(What the task requires):
Every record that follows should be printed verbatim.

(Given information):
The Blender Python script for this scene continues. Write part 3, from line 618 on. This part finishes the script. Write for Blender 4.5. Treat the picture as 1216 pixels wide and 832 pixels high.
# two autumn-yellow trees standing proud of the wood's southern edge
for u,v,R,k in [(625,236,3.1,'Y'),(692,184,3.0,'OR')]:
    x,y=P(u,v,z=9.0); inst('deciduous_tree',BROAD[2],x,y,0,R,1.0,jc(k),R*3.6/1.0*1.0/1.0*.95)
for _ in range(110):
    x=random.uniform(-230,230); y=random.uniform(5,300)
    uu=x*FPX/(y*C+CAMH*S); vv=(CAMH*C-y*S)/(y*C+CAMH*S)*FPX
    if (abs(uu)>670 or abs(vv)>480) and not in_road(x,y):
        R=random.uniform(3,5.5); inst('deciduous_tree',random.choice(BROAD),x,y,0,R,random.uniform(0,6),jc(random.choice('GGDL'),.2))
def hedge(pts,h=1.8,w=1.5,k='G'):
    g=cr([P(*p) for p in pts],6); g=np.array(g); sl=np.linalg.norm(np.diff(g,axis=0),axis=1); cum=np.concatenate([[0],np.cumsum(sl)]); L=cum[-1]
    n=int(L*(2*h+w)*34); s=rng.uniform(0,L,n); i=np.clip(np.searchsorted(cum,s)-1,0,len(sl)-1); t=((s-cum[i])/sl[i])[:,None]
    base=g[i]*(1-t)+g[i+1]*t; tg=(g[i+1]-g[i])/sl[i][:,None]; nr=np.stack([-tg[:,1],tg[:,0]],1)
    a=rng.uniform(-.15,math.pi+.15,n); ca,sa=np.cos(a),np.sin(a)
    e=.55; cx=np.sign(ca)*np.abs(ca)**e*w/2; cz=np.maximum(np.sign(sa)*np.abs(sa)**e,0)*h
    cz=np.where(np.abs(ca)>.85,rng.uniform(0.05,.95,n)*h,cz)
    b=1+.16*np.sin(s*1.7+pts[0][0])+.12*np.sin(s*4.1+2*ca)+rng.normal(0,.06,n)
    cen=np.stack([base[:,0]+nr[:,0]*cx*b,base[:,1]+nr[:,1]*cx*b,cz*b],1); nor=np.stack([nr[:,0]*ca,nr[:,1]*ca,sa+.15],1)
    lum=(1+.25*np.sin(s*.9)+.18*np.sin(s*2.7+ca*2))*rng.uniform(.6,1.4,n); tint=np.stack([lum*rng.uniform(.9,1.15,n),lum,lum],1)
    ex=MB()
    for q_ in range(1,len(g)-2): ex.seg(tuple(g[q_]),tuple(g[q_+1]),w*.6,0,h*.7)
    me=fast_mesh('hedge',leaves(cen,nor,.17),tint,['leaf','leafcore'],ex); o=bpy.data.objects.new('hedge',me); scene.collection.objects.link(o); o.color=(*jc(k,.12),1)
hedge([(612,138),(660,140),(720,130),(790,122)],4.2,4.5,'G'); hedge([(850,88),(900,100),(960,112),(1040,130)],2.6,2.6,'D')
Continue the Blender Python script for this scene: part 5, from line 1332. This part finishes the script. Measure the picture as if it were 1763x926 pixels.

(Response to this exercise):
The Blender Python script for this scene continues. Write part 3, from line 618 on. This part finishes the script. Write for Blender 4.5. Treat the picture as 1216 pixels wide and 832 pixels high.
# two autumn-yellow trees standing proud of the wood's southern edge
for u,v,R,k in [(625,236,3.1,'Y'),(692,184,3.0,'OR')]:
    x,y=P(u,v,z=9.0); inst('deciduous_tree',BROAD[2],x,y,0,R,1.0,jc(k),R*3.6/1.0*1.0/1.0*.95)
for _ in range(110):
    x=random.uniform(-230,230); y=random.uniform(5,300)
    uu=x*FPX/(y*C+CAMH*S); vv=(CAMH*C-y*S)/(y*C+CAMH*S)*FPX
    if (abs(uu)>670 or abs(vv)>480) and not in_road(x,y):
        R=random.uniform(3,5.5); inst('deciduous_tree',random.choice(BROAD),x,y,0,R,random.uniform(0,6),jc(random.choice('GGDL'),.2))
def hedge(pts,h=1.8,w=1.5,k='G'):
    g=cr([P(*p) for p in pts],6); g=np.array(g); sl=np.linalg.norm(np.diff(g,axis=0),axis=1); cum=np.concatenate([[0],np.cumsum(sl)]); L=cum[-1]
    n=int(L*(2*h+w)*34); s=rng.uniform(0,L,n); i=np.clip(np.searchsorted(cum,s)-1,0,len(sl)-1); t=((s-cum[i])/sl[i])[:,None]
    base=g[i]*(1-t)+g[i+1]*t; tg=(g[i+1]-g[i])/sl[i][:,None]; nr=np.stack([-tg[:,1],tg[:,0]],1)
    a=rng.uniform(-.15,math.pi+.15,n); ca,sa=np.cos(a),np.sin(a)
    e=.55; cx=np.sign(ca)*np.abs(ca)**e*w/2; cz=np.maximum(np.sign(sa)*np.abs(sa)**e,0)*h
    cz=np.where(np.abs(ca)>.85,rng.uniform(0.05,.95,n)*h,cz)
    b=1+.16*np.sin(s*1.7+pts[0][0])+.12*np.sin(s*4.1+2*ca)+rng.normal(0,.06,n)
    cen=np.stack([base[:,0]+nr[:,0]*cx*b,base[:,1]+nr[:,1]*cx*b,cz*b],1); nor=np.stack([nr[:,0]*ca,nr[:,1]*ca,sa+.15],1)
    lum=(1+.25*np.sin(s*.9)+.18*np.sin(s*2.7+ca*2))*rng.uniform(.6,1.4,n); tint=np.stack([lum*rng.uniform(.9,1.15,n),lum,lum],1)
    ex=MB()
    for q_ in range(1,len(g)-2): ex.seg(tuple(g[q_]),tuple(g[q_+1]),w*.6,0,h*.7)
    me=fast_mesh('hedge',leaves(cen,nor,.17),tint,['leaf','leafcore'],ex); o=bpy.data.objects.new('hedge',me); scene.collection.objects.link(o); o.color=(*jc(k,.12),1)
hedge([(612,138),(660,140),(720,130),(790,122)],4.2,4.5,'G'); hedge([(850,88),(900,100),(960,112),(1040,130)],2.6,2.6,'D')
Continue the Blender Python script for this scene: part 5, from line 1332. This part finishes the script. Measure the picture as if it were 1763x926 pixels.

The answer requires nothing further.